Australia/Israel Review

Scribblings: A “better way”?

Apr 22, 2024 | Tzvi Fleischer

International military experts agree there is no "better way" to confront Hamas in Gaza (Image: IDF)
International military experts agree there is no "better way" to confront Hamas in Gaza (Image: IDF)

“There must be a better way!”

This seems to be the cry of many otherwise reasonable and well-meaning people when they look at the devastation in Gaza wrought by six months of war with Hamas. (We are not talking here about the dedicated haters determined to demonise Israel no matter what.)

Israel has a right to self-defence, I can hear them say, but surely Hamas could be defeated without such terrible collateral damage to Gaza’s civilian residents and civilian infrastructure. Such devastation surely amounts to “collective punishment” of Gazans, when only Hamas should be targeted.

But is it true that there’s a “better way” to wage war on Hamas?  Well, non-Israeli military leaders with experience in similar situations who are the best placed to know – agree there is not. 

Let’s start with Australia’s own most famous strategic thinker, David Kilcullen, who became a leading intellectual light of the Australian Army, a strategic advisor to the US-led coalition forces in both Iraq and Afghanistan, and is now a leading academic expert on insurgency and counterinsurgency. 

Kilcullen wrote in the Australian on March 26 regarding Gaza:

The notion of a clean, surgical, stand-off campaign, using precision strikes and small-team raids to destroy Hamas without damaging Gaza or harming civilians – as attractive as it sounds in theory – is simply not practicable, as our own recent history in places such as Mosul shows… Reality is reality: the only way for Israel to avoid the kind of campaign that is happening now would have been not to go in at all, leaving Hamas in control of Gaza…

Kilcullen’s former boss in Iraq, US General David Petraeus, who later served as head of the CIA, clearly agrees, even if he does not say so quite as explicitly. He told an interviewer from the Times of Israel (March 15), “Hamas is irreconcilable… They have to be destroyed, just as we had to destroy the core al Qaeda and how we helped the Iraqi security forces and the Syrian Democratic Forces destroy the Islamic State.” 

He then went on to say that Gaza is “more difficult and more challenging than anything that we ever did”: 

This is the most fiendishly difficult context for urban operations since 1945 at least.

You have 350 miles of very well-developed tunnels, subterranean infrastructure, factories, headquarters, all these different facilities underground. You have high rises that have to be cleared. You’ve got to clear every building, every floor, every room, every cellar, every tunnel… You have an enemy who doesn’t wear a uniform in most cases… who uses civilians as human shields, still holds over 130 hostages, which obviously complicates a very complex situation.

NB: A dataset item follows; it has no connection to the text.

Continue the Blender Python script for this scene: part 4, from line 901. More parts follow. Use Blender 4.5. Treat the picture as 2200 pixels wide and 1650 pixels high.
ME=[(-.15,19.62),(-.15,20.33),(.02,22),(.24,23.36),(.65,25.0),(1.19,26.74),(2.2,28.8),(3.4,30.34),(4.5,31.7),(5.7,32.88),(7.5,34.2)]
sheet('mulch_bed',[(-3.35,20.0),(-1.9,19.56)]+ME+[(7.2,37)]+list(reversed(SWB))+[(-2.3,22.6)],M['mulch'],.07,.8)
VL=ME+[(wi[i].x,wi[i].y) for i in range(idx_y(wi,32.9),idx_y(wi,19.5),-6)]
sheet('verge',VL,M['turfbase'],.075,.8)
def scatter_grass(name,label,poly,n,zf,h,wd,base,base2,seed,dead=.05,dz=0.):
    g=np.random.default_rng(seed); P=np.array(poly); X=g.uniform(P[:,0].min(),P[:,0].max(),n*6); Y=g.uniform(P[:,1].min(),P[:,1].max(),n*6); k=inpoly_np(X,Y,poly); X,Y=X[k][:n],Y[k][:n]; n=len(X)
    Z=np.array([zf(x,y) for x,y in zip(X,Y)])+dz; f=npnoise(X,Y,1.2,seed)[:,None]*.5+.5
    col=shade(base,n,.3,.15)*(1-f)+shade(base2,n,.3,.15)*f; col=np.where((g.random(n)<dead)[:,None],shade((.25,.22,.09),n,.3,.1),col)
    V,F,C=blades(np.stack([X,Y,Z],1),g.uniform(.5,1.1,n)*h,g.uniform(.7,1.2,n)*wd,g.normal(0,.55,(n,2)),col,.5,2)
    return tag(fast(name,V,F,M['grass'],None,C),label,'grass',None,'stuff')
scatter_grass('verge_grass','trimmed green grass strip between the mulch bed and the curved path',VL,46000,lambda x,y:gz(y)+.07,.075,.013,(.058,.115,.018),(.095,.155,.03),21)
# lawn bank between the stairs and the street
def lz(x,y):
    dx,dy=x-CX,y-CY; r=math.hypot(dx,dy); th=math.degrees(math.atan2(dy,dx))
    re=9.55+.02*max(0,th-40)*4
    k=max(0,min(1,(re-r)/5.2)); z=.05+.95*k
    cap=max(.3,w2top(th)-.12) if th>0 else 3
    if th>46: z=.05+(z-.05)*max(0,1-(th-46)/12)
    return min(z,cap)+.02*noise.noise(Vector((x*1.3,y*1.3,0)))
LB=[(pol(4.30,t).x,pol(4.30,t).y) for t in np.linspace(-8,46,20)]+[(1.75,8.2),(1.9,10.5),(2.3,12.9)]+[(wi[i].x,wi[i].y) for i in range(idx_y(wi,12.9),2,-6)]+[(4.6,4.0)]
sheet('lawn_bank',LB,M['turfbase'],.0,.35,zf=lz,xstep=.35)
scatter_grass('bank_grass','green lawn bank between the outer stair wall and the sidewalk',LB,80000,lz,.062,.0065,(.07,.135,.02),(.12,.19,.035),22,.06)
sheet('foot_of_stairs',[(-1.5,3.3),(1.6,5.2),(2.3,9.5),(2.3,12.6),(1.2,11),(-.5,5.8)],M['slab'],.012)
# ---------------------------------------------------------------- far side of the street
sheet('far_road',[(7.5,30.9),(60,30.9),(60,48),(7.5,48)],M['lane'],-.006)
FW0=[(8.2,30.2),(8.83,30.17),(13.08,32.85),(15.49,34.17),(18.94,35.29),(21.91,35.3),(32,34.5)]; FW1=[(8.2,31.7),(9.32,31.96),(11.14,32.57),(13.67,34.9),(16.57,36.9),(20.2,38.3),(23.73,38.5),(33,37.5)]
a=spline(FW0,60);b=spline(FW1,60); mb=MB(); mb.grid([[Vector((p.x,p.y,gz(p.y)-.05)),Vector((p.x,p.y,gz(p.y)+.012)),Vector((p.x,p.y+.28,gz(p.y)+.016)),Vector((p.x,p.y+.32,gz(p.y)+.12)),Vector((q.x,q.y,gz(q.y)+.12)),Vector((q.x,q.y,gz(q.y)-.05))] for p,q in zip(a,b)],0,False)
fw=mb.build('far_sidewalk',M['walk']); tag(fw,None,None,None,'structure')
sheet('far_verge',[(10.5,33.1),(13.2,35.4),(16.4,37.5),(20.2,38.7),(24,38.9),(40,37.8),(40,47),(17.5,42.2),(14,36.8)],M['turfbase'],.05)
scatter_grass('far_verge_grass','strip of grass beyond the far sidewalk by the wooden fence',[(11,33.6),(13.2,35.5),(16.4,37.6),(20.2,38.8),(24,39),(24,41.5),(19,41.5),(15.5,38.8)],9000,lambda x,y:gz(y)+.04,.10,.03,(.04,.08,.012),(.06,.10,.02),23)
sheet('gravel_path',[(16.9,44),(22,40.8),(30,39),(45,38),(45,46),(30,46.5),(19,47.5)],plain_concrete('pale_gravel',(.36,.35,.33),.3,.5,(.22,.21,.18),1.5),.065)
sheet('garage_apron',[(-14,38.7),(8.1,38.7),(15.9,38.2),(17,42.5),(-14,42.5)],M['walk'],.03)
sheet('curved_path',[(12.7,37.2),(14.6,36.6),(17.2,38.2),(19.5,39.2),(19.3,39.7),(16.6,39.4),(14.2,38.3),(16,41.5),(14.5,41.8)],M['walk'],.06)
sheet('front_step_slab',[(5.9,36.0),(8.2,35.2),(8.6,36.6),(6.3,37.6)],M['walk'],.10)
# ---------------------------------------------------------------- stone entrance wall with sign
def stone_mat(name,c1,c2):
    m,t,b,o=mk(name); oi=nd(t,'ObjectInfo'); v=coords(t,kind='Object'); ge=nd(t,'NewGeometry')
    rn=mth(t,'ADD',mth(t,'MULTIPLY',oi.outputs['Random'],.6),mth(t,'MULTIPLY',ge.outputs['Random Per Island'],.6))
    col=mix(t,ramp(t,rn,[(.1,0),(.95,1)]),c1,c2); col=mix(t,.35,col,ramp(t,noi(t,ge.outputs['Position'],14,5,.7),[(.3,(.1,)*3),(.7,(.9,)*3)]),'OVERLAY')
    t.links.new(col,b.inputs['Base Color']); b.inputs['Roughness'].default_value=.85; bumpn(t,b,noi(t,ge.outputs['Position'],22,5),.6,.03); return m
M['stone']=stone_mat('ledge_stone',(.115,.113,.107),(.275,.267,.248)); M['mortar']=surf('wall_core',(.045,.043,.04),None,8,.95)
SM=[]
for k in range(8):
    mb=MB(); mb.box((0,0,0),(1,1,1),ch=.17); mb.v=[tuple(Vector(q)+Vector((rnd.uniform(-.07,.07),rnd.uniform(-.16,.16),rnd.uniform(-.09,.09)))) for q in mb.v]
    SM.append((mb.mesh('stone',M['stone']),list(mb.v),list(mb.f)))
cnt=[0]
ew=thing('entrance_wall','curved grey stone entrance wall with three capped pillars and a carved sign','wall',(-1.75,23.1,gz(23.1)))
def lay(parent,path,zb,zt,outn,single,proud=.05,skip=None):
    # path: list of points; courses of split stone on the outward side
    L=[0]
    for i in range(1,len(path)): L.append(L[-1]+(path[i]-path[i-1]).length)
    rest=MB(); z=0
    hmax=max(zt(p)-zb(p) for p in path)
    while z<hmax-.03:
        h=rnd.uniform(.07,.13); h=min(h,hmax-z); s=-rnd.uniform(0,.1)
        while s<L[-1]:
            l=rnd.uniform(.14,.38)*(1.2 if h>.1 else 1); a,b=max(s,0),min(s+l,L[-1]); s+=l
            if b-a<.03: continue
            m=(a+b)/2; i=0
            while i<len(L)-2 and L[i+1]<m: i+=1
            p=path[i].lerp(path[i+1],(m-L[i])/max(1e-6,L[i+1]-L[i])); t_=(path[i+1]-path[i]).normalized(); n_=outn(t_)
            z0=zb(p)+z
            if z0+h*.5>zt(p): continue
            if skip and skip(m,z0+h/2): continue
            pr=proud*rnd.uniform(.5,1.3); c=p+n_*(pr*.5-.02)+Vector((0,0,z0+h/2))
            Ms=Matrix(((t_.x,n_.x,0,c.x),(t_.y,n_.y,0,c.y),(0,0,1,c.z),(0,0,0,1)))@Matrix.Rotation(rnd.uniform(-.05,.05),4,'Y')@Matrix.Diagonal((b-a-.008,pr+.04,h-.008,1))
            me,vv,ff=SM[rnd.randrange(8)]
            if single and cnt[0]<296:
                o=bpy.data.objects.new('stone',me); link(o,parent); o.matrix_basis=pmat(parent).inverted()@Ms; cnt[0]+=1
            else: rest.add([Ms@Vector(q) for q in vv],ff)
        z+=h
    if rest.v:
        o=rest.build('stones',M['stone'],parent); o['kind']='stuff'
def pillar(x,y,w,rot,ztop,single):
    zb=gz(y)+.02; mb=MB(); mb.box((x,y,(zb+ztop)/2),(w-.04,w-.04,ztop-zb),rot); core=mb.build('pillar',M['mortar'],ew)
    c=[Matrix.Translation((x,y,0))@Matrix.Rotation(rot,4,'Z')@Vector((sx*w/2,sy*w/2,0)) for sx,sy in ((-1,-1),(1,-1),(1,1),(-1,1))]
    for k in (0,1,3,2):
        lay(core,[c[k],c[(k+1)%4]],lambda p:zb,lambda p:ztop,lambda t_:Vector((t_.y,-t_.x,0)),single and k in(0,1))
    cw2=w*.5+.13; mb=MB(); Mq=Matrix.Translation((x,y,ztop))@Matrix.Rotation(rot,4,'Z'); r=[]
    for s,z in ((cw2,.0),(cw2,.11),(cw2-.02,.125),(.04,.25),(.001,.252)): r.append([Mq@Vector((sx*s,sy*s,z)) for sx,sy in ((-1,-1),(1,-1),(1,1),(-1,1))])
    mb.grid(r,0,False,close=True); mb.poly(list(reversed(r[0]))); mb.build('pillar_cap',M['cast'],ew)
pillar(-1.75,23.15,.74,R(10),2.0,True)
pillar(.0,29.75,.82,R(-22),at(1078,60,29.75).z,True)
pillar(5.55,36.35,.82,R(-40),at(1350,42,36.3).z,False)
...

Then there is John Spencer, a former senior US Army officer who is now the head of Urban Warfare at the US military academy at West Point, making him one of the world’s top experts on such warfare. 

Spencer criticises (Newsweek, March 25) “analysts who should know better” who, he says, “are still engaging in condemnation of the IDF based on the level of destruction that’s still occurred – destruction that is unavoidable against an enemy that embeds in a vast tunnel system under civilian sites in dense urban terrain.”

He insists the reality is that the IDF is not being careless of Gazan lives but the opposite:

In my long career studying and advising on urban warfare for the US military, I’ve never known an army to take such measures to attend to the enemy’s civilian population, especially while simultaneously combating the enemy in the very same buildings.

Another example is Col. Richard Kemp, a long-serving British Army officer who commanded all British forces, together with some American forces, during a major operation in Afghanistan in 2003. He also played a senior intelligence role in Iraq. 

Responding to critics of the IDF’s actions in Gaza, he wrote in January: 

I have not yet heard one single realistic proposal for an alternative way of operating that would reduce civilian harm while still achieving the necessary objectives. That tells me that the IDF has no choice but to prosecute this conflict along current lines, despite the terrible loss of civilian life…

[The IDF’s] daunting combination of concurrent and conflicting challenges, coupled with the fact that Hamas systematically uses Gazans as human shields, and operates within and beneath civilian infrastructure, means that it is literally not possible to achieve the objectives of defeating Hamas and rescuing the hostages without the tragic consequence of civilian casualties and the regrettable destruction of civilian property from both ground and air. No army in the world would be able to do so, no matter what tactics they employed.

Those who accept Israel has a right to self-defence but imagine there “must be a better way” need to recognise, as Kilcullen urged, that “reality is reality” – no “better way” exists. 

Concern about the welfare of suffering Gazans is a moral imperative. However, if your concern about them causes you to say Israel must be prevented from defeating Hamas, then let’s be clear: you are saying Hamas has created a situation where, because it illegally uses Gazans as human shields, Israel has no right to self-defence against it. You are saying Israel just has to accept that nothing effective can be done about the Hamas threat in the wake of the mass murder, torture, rape and abductions of October 7, as well as Hamas’ determination to repeat that attack “again and again”.